Set problem: Of all the lines in the material below, how many include the string "Python"? Give the number only.

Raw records
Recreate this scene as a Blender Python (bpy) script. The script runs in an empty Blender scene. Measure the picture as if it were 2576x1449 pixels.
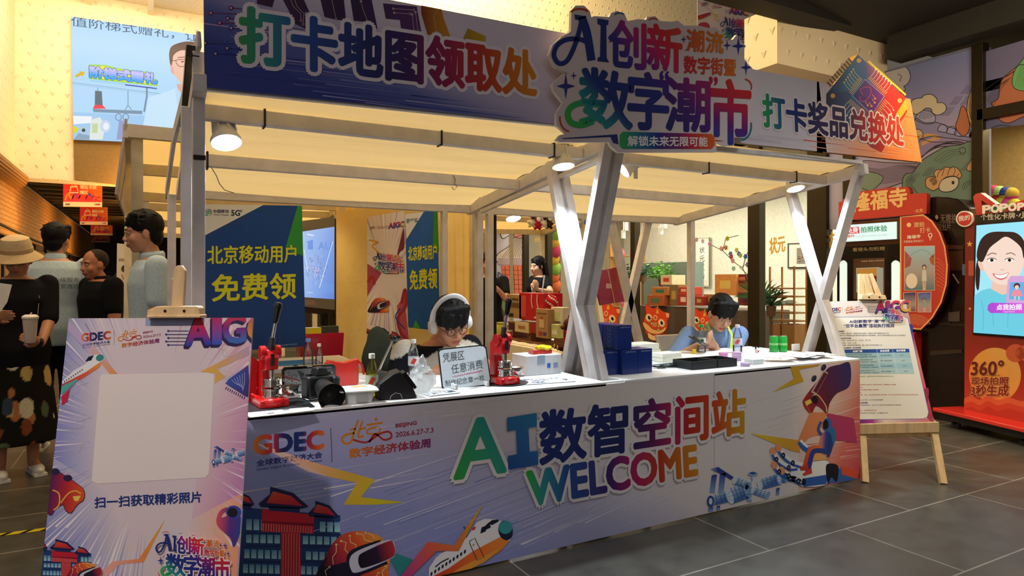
import bpy,bmesh,math,random
import numpy as np
from mathutils import Vector,Matrix,noise
random.seed(7)
SC = bpy.context.scene
COL = SC.collection
R = math.radians
# ---------------------------------------------------------------- camera
HC = 1.36; FPX = 1660.0; YAW = R(28.7)
cam_d = bpy.data.cameras.new('camera'); cam = bpy.data.objects.new('camera',cam_d); COL.objects.link(cam)
cam_d.sensor_width = 36; cam_d.lens = FPX / 2576 * 36; cam_d.shift_y = -22.5 / 2576
cam_d.clip_start = .05; cam_d.clip_end = 100
cam.location = (0,0,HC); cam.rotation_euler = (R(90),0,-YAW)
SC.camera = cam
SC.view_settings.view_transform = 'Standard'; SC.view_settings.look = 'None'
SC.view_settings.exposure = 0.0; SC.view_settings.gamma = 1.0
try: SC.view_settings.use_curve_mapping = False
except Exception: pass
SC.cycles.max_bounces = 8; SC.cycles.transparent_max_bounces = 16
SC.cycles.use_denoising = True
SC.cycles.sample_clamp_indirect = 6.0
# ---------------------------------------------------------------- light
def lin(c):
    return c / 12.92 if c <= .04045 else ((c + .055) / 1.055) ** 2.4
def C(h):
    h = h.lstrip('#')
    return tuple(lin(int(h[i:i + 2],16) / 255) for i in (0,2,4)) + (1.0,)
w = bpy.data.worlds.new('world'); SC.world = w; w.use_nodes = True
w.node_tree.nodes['Background'].inputs[0].default_value = (1.0,.86,.72,1)
w.node_tree.nodes['Background'].inputs[1].default_value = .11
def aim(o,tgt):
    o.rotation_euler = (Vector(tgt) - o.location).to_track_quat('-Z','Y').to_euler()
def area(name,loc,tgt,sx,sy,e,col):
    d = bpy.data.lights.new(name,'AREA'); d.shape = 'RECTANGLE'; d.size = sx; d.size_y = sy; d.energy = e; d.color = col[:3]
    o = bpy.data.objects.new(name,d); COL.objects.link(o); o.location = loc; aim(o,tgt); return o
def spot(name,loc,tgt,ang,e,col,blend=.4,r=.04):
    d = bpy.data.lights.new(name,'SPOT'); d.spot_size = R(ang); d.spot_blend = blend; d.energy = e; d.color = col[:3]; d.shadow_soft_size = r
    o = bpy.data.objects.new(name,d); COL.objects.link(o); o.location = loc; aim(o,tgt); return o
WARM = C('#ffcf86'); NEUT = C('#fff0da'); COOL = C('#dcefff')
# atrium: warm wall washers on the high wall and ceiling panels over the stalls
area('light_wall_wash',(4.2,10.4,9.0),(4.2,13.2,6.0),6,.6,800,C('#ffe2ac'))
area('light_wall_wash',(-.4,10.9,5.85),(-.5,13.2,4.2),2.6,.4,95,C('#ffe9c4'))
area('light_atrium',(2.4,6.5,6.8),(2.4,5.2,0),4.2,3.4,420,C('#ffe3b0'))
area('light_atrium',(-2.0,4.5,6.0),(-2.0,4.5,0),2.0,5,70,WARM)
# soft light from the open hall behind the photographer
area('light_hall',(-1.5,-4.5,4.6),(2.2,3.0,1.2),5,3,45,C('#f6eef6'))
# ceiling downlights of the walkway
spot('light_downlight',(-1.2,.3,4.2),(.0,1.9,.85),34,300,C('#fff0e8'),.7,.06)
spot('light_downlight',(3.9,.5,4.3),(4.45,2.75,.7),26,190,C('#ffe3a8'),.6,.05)
spot('light_downlight',(3.9,1.2,4.0),(4.75,2.8,2.35),20,110,C('#ffb45a'),.8,.05)
spot('light_downlight',(3.3,0.9,4.3),(3.6,1.9,0),80,215,C('#f0f4f2'),1,.3)
spot('light_downlight',(6.0,1.7,3.85),(6.3,2.1,0),60,90,C('#ffcf98'),1,.15)
area('light_booth_fill',(5.0,2.0,3.3),(6.9,3.7,1.7),1.5,.4,42,C('#ffe6c0'))  # added fill that brightens the booth and mural wall, no fitting of its own
area('light_left_walk',(-1.4,3.6,4.4),(-.9,6.5,.8),1.5,1.5,36,C('#ffe2c0'))
# ---------------------------------------------------------------- back projection of pixels on planes of the place
SA,CA = math.sin(YAW),math.cos(YAW)
def ray(px,py):
    o = px - 1288
    return Vector((SA * FPX + CA * o,CA * FPX - SA * o,702 - py))
CAMP = Vector((0,0,HC))
def hit(px,py,P,N):
    d = ray(px,py); N = Vector(N); return CAMP + d * ((Vector(P) - CAMP).dot(N) / d.dot(N))
def onY(px,py,Y): return hit(px,py,(0,Y,0),(0,1,0))
def onX(px,py,X): return hit(px,py,(X,0,0),(1,0,0))
def onZ(px,py,Z): return hit(px,py,(0,0,Z),(0,0,1))
# ---------------------------------------------------------------- materials (colour comes from the 'Col' attribute of each thing)
def mat(name,rough=.6,metal=0.0,spec=.4,emit=0.0,var=.08,scale=25,bump=.0,trans=0.0,alpha=1.0,gls=None,coat=0.0,wood=False,fleck=0.0):
    m = bpy.data.materials.new(name); m.use_nodes = True; t = m.node_tree; n = t.nodes; L = t.links
    b = n['Principled BSDF']; at = n.new('ShaderNodeAttribute'); at.attribute_name = 'Col'
    co = n.new('ShaderNodeTexCoord')
    nz = n.new('ShaderNodeTexNoise'); nz.inputs['Scale'].default_value = scale; nz.inputs['Detail'].default_value = 4
    src = co.outputs['Object']
    if wood:
        mp = n.new('ShaderNodeMapping'); mp.inputs['Scale'].default_value = (1,1,.12) if wood is True else wood
        L.new(src,mp.inputs[0]); src = mp.outputs[0]
    L.new(src,nz.inputs['Vector'])
    mx = n.new('ShaderNodeMix'); mx.data_type = 'RGBA'; mx.blend_type = 'MULTIPLY'; mx.inputs[0].default_value = 1
    rp = n.new('ShaderNodeMapRange'); rp.inputs['To Min'].default_value = 1 - var; rp.inputs['To Max'].default_value = 1 + var
    rp.inputs['From Min'].default_value = .3; rp.inputs['From Max'].default_value = .7
    L.new(nz.outputs['Fac'],rp.inputs['Value']); L.new(at.outputs['Color'],mx.inputs[6]); L.new(rp.outputs[0],mx.inputs[7])
    colr = mx.outputs[2]
    if fleck:
        n2 = n.new('ShaderNodeTexNoise'); n2.inputs['Scale'].default_value = 9; n2.inputs['Detail'].default_value = 8; n2.inputs['Roughness'].default_value = .8
        L.new(co.outputs['Object'],n2.inputs['Vector'])
        r2 = n.new('ShaderNodeMapRange'); r2.inputs['From Min'].default_value = .66; r2.inputs['From Max'].default_value = .7; L.new(n2.outputs['Fac'],r2.inputs['Value'])
        m2 = n.new('ShaderNodeMix'); m2.data_type = 'RGBA'; m2.inputs[7].default_value = (.09,.07,.05,1)
        mm = n.new('ShaderNodeMath'); mm.operation = 'MULTIPLY'; mm.inputs[1].default_value = fleck; L.new(r2.outputs[0],mm.inputs[0])
        L.new(mm.outputs[0],m2.inputs[0]); L.new(colr,m2.inputs[6]); colr = m2.outputs[2]
    L.new(colr,b.inputs['Base Color'])
    b.inputs['Roughness'].default_value = rough; b.inputs['Metallic'].default_value = metal
    b.inputs['Specular IOR Level'].default_value = spec; b.inputs['Coat Weight'].default_value = coat
    b.inputs['Transmission Weight'].default_value = trans; b.inputs['Alpha'].default_value = alpha
    if emit:
        L.new(at.outputs['Color'],b.inputs['Emission Color']); b.inputs['Emission Strength'].default_value = emit
    if bump:
        bp = n.new('ShaderNodeBump'); bp.inputs['Strength'].default_value = bump; bp.inputs['Distance'].default_value = .01
        L.new(nz.outputs['Fac'],bp.inputs['Height']); L.new(bp.outputs[0],b.inputs['Normal'])
    return m
MATTE = mat('matte_surface',.7)
PRINT = mat('printed_board',.55,var=.02,scale=3)
PVC = mat('glossy_plastic',.25,coat=.3,var=.03)
PLAIN = mat('plain_plastic',.45,var=.03)
CLOTH = mat('woven_cloth',.9,spec=.15,var=.1,scale=90,bump=.15)
SKIN = mat('skin',.5,spec=.35,var=.04,scale=40)
HAIR = mat('hair',.6,spec=.22,var=.35,scale=160,bump=.35,wood=(1,1,.15))
METAL = mat('polished_metal',.14,1.0,var=.02)
DULLMETAL = mat('dull_metal',.4,.8,var=.05)
WOOD = mat('pale_wood',.55,var=.16,scale=28,wood=(1,1,.1))
PAINTED = mat('white_painted_wood',.6,var=.1,scale=12,bump=.12,fleck=.8)
SCREEN = mat('lit_screen',.3,emit=1.0,var=0)
for nn in SCREEN.node_tree.nodes:
    if nn.type == 'BSDF_PRINCIPLED':
        nn.inputs['Specular IOR Level'].default_value = .1
        for lk in list(nn.inputs['Base Color'].links): SCREEN.node_tree.links.remove(lk)
        nn.inputs['Base Color'].default_value = (.01,.01,.01,1)
LAMPON = mat('lamp_glow',.3,emit=30,var=0)
GLOWSOFT = mat('soft_lamp_glow',.3,emit=3.0,var=0)
PAPER = mat('paper',.8,var=.03)
def glassmat(name,tint,rough=.02,transp=.85,refl=.6):
    m = bpy.data.materials.new(name); m.use_nodes = True; t = m.node_tree; n = t.nodes; n.clear(); L = t.links
    o = n.new('ShaderNodeOutputMaterial'); mx = n.new('ShaderNodeMixShader'); tr = n.new('ShaderNodeBsdfTransparent'); gl = n.new('ShaderNodeBsdfGlossy')
    fr = n.new('ShaderNodeFresnel'); fr.inputs[0].default_value = 1.45
    mm = n.new('ShaderNodeMath'); mm.operation = 'MULTIPLY_ADD'; mm.inputs[1].default_value = refl; mm.inputs[2].default_value = 1 - transp - .1
    mm.use_clamp = True
    tr.inputs[0].default_value = tint; gl.inputs[1].default_value = rough
    L.new(fr.outputs[0],mm.inputs[0]); L.new(mm.outputs[0],mx.inputs[0]); L.new(tr.outputs[0],mx.inputs[1]); L.new(gl.outputs[0],mx.inputs[2]); L.new(mx.outputs[0],o.inputs[0])
    return m
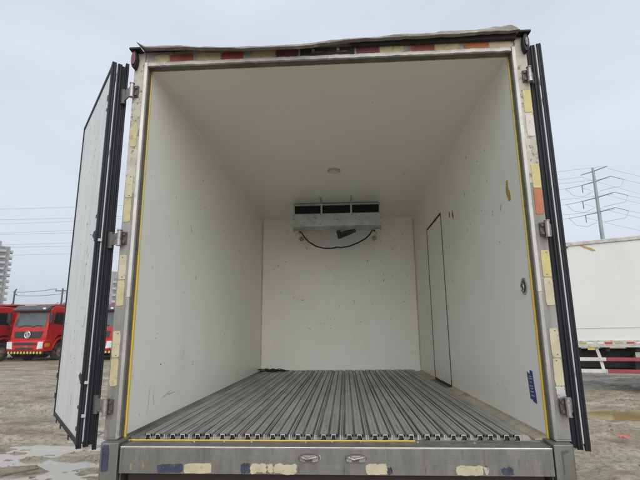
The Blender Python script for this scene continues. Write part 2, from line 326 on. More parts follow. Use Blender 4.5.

Answer for the task: 2